* Exercise
Check each line below for the word "wpoly", and copy those that have it.

* Information shown
┏━━

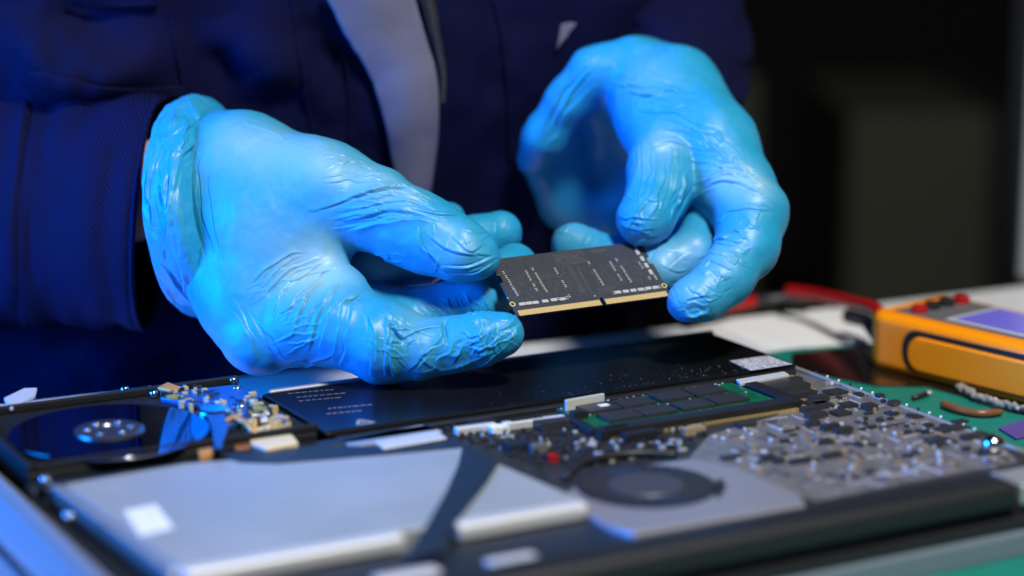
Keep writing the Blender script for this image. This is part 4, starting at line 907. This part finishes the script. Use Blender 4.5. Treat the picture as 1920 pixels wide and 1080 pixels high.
# raised cuff band and stitch rows
bvhS = BVHTree.FromPolygons(mb.v, mb.f)
def onS(px, py, lift=0.0):
    r = Vector(ray(px, py)).normalized(); h = bvhS.ray_cast(Vector(CAM), r)
    return None if h[0] is None else np.array(h[0])-np.array(r)*lift
def stitch(pts, r, n, dash=True, name='stitching', m='black'):
    q = [onS(*p, 0.10) for p in spline(pts, n)]; q = [p for p in q if p is not None]; mbq = MB()
    if dash:
        for i in range(0, len(q)-1, 2): mbq.tube([q[i], q[i+1]], r, 6)
    else: mbq.tube(q, r, 8)
    if mbq.v: obj(name, mbq, M[m], os_, smooth=True)
stitch([(240, 200), (222, 300), (216, 400), (222, 500), (232, 600)], 0.05, 90)
stitch([(108, 205), (78, 300), (72, 400), (82, 500), (98, 585)], 0.05, 90)
stitch([(80, 205), (48, 300), (42, 400), (50, 500), (66, 585)], 0.09, 60, False, 'seam', 'navy')
# sleeve of the arm on the right
slr = [(1272, 160, 95.6, 100, 34, 0, 46, -3.4, 0), (1278, 130, 96.2, 106, 34, 0, 46, -3.9, 0), (1282, 80, 97.4, 112, 24, 0, 44, -4.4, 0), (1272, 0, 99.5, 116, 10, 0, 44, -4.8, 0), (1235, -120, 104, 150, 0, 0, 44, -5.4, 0), (1170, -320, 110, 190, 0, 0, 44, -6.2, 0)]
mb = ring_tube(slr, 70, 80, 0.15, lump=0.15, freq=0.3, folds=0.35, fold_n=9, seed=8)
me_s = mesh_of('sleeve', mb, ROOT[per.name], True); me_s.materials.append(M['navy']); osr = bpy.data.objects.new('sleeve', me_s); C.objects.link(osr); osr.parent = jac; soft(osr, 0.25)

# ---- body under the clothes: one continuous figure, wrists showing between sleeve and glove
fld = Field((-52, -14, -42), (12, 30, 50), 0.6); vol = fld.empty()
for a, b, ra, rb in (((-22, 20, -38), (-21, 17, 0), 8.5, 9), ((-21, 17, 0), (-20, 15, 26), 9, 9.5), ((-28, 15, 30), (-12, 15, 30), 7.5, 7.5), ((-20, 15, 30), (-20, 14, 47), 6, 5.5)): fld.cone(vol, a, b, ra, rb, 3)
sl = P(-640, -40, 110); el = P(-420, 250, 101)
for a, b, ra, rb in (((-30, 15, 32), sl, 5.5, 4.4), (sl, el, 4.4, 4.0), (el, P(40, 385, 92.0), 4.0, 2.9), (P(40, 385, 92.0), P(335, 350, 88.6), 2.6, 1.9), (P(335, 350, 88.6), P(430, 400, 85.8), 1.9, 1.4),
                     ((-10, 15, 32), P(1170, -320, 110), 5.5, 3.8), (P(1170, -320, 110), P(1272, 0, 99.5), 3.8, 2.0), (P(1272, 0, 99.5), P(1225, 150, 93.5), 2.0, 1.2)): fld.cone(vol, a, b, ra, rb, 1.2)
for pts in (ptsL, ptsR):
    for nm in ('thumb', 'index', 'middle', 'ring', 'pinky'):
        c = pts[nm]
        for a, b in zip(c[:-1], c[1:]): fld.cone(vol, P(*a[:3]), P(*b[:3]), a[3]*a[2]/FPX*0.36, b[3]*b[2]/FPX*0.36, 0.15)
    for c in pts['palm']:
        for a, b in zip(c[:-1], c[1:]): fld.cone(vol, P(*a[:3]), P(*b[:3]), a[3]*a[2]/FPX*0.55, b[3]*b[2]/FPX*0.55, 0.3)
V, F = fld.nets(vol); meB = refine(np_mesh(V, F, 'body'), 1, 3)
settle(meB, per, 'body', M['skin'])

# ================================================================== MULTIMETER AND SMALL THINGS
o0 = PZ(1616, 688, -2.395); ax1 = PZ(1920, 764, -2.395)-o0; ax1 /= np.linalg.norm(ax1); ax2 = np.array([-ax1[1], ax1[0], 0]); ax2 = ax2 if ax2[0] > 0 else -ax2
mm = thing('multimeter', o0+ax1*8+ax2*4-np.array([0, 0, 0.0]), 'orange rubber cased multimeter lying face up at the right edge', 'multimeter')
def MMp(a, b, z): return o0+ax1*a+ax2*b+np.array([0, 0, z])
def mmpoly(mb, pts, z0, z1): return mb.prism([MMp(a, b, z0) for a, b in pts], [MMp(a, b, z1) for a, b in pts])
obj('holster', mmpoly(MB(), [(0, 0.6), (0.6, 0), (17, 0), (17, 5.4), (0.6, 5.4), (0, 4.8)], 0.05, 2.55), M['orange'], mm, bevel=0.75, seg=8)
# side recess: black groove ring and raised panel on the camera-facing side (b = 0)
def side_poly(pts, b0, b1): 
    mb = MB(); mb.prism([MMp(a, b0, z) for a, z in pts], [MMp(a, b1, z) for a, z in pts]); return mb
def rr(a0, a1, z0, z1, r, n=8):
    out = []
    for cx, cz, t0_ in ((a1-r, z1-r, 0), (a0+r, z1-r, 90), (a0+r, z0+r, 180), (a1-r, z0+r, 270)):
        for i in range(n+1): t = math.radians(t0_+90*i/n); out.append((cx+r*math.cos(t), cz+r*math.sin(t)))
    return out
obj('side_groove', side_poly(rr(2.2, 15.5, 0.35, 2.18, 0.8), -0.02, 0.2), M['black'], mm)
obj('side_grip', side_poly(rr(2.55, 15.2, 0.42, 1.92, 0.7), -0.14, 0.1), M['orange'], mm, bevel=0.12, seg=4)
obj('face_plate', mmpoly(MB(), [(1.0, 0.8), (16.5, 0.8), (16.5, 4.7), (1.0, 4.7)], 2.552, 2.62), M['meter_grey'], mm, bevel=0.1)
sc_ = obj('screen', mmpoly(MB(), [(3.6, 1.0), (9.6, 1.0), (9.6, 4.5), (3.6, 4.5)], 2.622, 2.66), M['meter_print'], mm, bevel=0.03)
obj('display', mmpoly(MB(), [(3.9, 1.25), (9.2, 1.25), (9.2, 4.25), (3.9, 4.25)], 2.662, 2.675), M['lcd_glow'], sc_)
for i, (a, b, m) in enumerate(((2.0, 1.3, 'red'), (1.9, 2.25, 'black'), (1.9, 3.2, 'black'), (2.0, 4.15, 'red'))):
    c = MMp(a, b, 2.62); q = MB(); q.lathe(tuple(c), [(0.36, 0), (0.36, 0.25), (0.26, 0.32)], 20); obj('jack', q, M[m], mm, smooth=False, label='red jack' if m == 'red' else None)
c = MMp(12.5, 2.75, 2.62); q = MB(); q.lathe(tuple(c), [(1.5, 0), (1.4, 0.4), (1.0, 0.5)], 40); obj('dial', q, M['black'], mm)

def cable(name, pts, r, m, label, cat, group=None, extra=None):
    t = thing(name, pts[len(pts)//2], label, cat, group)
    mb = MB(); mb.tube([tuple(p) for p in spline(np.array(pts), 60)], r, 14); obj('wire', mb, M[m], t, smooth=True)
    return t
zc0 = -2.35
c1 = [P(1300, 584, 108), P(1360, 572, 108), P(1430, 560, 108.5), P(1500, 553, 109), P(1580, 553, 110)]
t = cable('probe', [PZ(1290, 590, -1.9), PZ(1350, 576, -1.9), PZ(1420, 564, -1.9)], 0.3, 'red', 'red test probe with a black sleeve lying on the white table behind the raised hand', 'test probe')
mb = MB(); mb.tube([PZ(1415, 565, -1.9), PZ(1470, 560, -1.9), PZ(1520, 560, -1.9)], 0.33, 14); obj('sleeve', mb, M['black'], t, smooth=True)
t = cable('test_lead', [PZ(1478, 545, -1.2), PZ(1530, 552, -1.0), PZ(1590, 565, -0.6), PZ(1640, 578, -0.2), tuple(MMp(0.2, 1.0, 2.0))], 0.29, 'red', 'thick red test lead curving down to the orange multimeter', 'test lead')
mb = MB(); mb.tube([PZ(1590, 592, -1.6), PZ(1625, 600, -1.5), tuple(MMp(0.3, 0.8, 1.2))], 0.36, 12); tag(obj('cable', mb, M['black'], smooth=True), 'short black cable below the red test lead, running into the multimeter', 'cable')

# papers on the table behind
for i, (pts, zz) in enumerate((([(1335, 610), (1650, 572), (1655, 640), (1440, 655)], -2.69), ([(1350, 600), (1560, 578), (1652, 655), (1632, 690), (1560, 668)], -2.66))):
    pp = [PZ(x, y, zz)[:2] for x, y in pts]; o = obj('paper_sheet', MB().wpoly(pp, zz, zz+0.02), M['paper'])
    tag(o, ('white paper sheet lying flat on the table behind the laptop, below the others', 'topmost white paper sheet beside the orange multimeter')[i], 'paper', 'paper sheets on the table')
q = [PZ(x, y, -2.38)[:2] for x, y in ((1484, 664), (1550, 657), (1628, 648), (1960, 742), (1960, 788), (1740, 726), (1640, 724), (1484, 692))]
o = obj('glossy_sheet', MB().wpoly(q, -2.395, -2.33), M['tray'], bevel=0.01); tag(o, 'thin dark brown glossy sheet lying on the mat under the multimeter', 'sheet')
pts = [PZ(x, y, -2.2) for x, y in spline([(1768, 758), (1800, 769), (1840, 775), (1880, 772)], 24)]
mb = MB(); mb.tube(pts, [0.16]*20+[0.15, 0.14, 0.12, 0.08], 10); tag(obj('plastic_strip', mb, M['brown'], smooth=True), 'short curved dark brown strip lying on the green mat below the multimeter', 'strip')
tw = thing('screwdriver_bit', PZ(1730, 742, -2.4), 'tiny dark bit with a pale tip lying on the green mat near the board edge', 'tool bit')
mb = MB(); mb.tube([PZ(1712, 746, -2.25), PZ(1738, 738, -2.25)], 0.1, 10); obj('shank', mb, M['black'], tw, smooth=True)
mb = MB(); mb.tube([PZ(1738, 738, -2.25), PZ(1745, 736, -2.25)], 0.09, 10); obj('tip', mb, M['solder'], tw, smooth=True)
cr = MB(); random.seed(4)
pl_ = spline([(1796, 724), (1830, 742), (1870, 754), (1935, 770)], 50); cr.tube([PZ(x, y, -2.1)+np.array([random.uniform(-.06, .06), random.uniform(-.06, .06), random.uniform(-.05, .1)]) for x, y in pl_], [0.09+0.06*random.random() for _ in pl_], 9)
tag(obj('tie_wrap', cr, M['twist'], smooth=False), 'crinkled white twist of plastic lying along the multimeter', 'plastic twist')
q = [PZ(x, y, -2.39)[:2] for x, y in ((1872, 806), (1925, 788), (1960, 812), (1905, 826))]
tag(obj('plastic_tag', MB().wpoly(q, -2.395, -2.3), M['purple'], bevel=0.02), 'flat purple plastic tag on the mat by the right edge of the photo', 'tag')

┗━━

* Problem solution
    pp = [PZ(x, y, zz)[:2] for x, y in pts]; o = obj('paper_sheet', MB().wpoly(pp, zz, zz+0.02), M['paper'])
o = obj('glossy_sheet', MB().wpoly(q, -2.395, -2.33), M['tray'], bevel=0.01); tag(o, 'thin dark brown glossy sheet lying on the mat under the multimeter', 'sheet')
tag(obj('plastic_tag', MB().wpoly(q, -2.395, -2.3), M['purple'], bevel=0.02), 'flat purple plastic tag on the mat by the right edge of the photo', 'tag')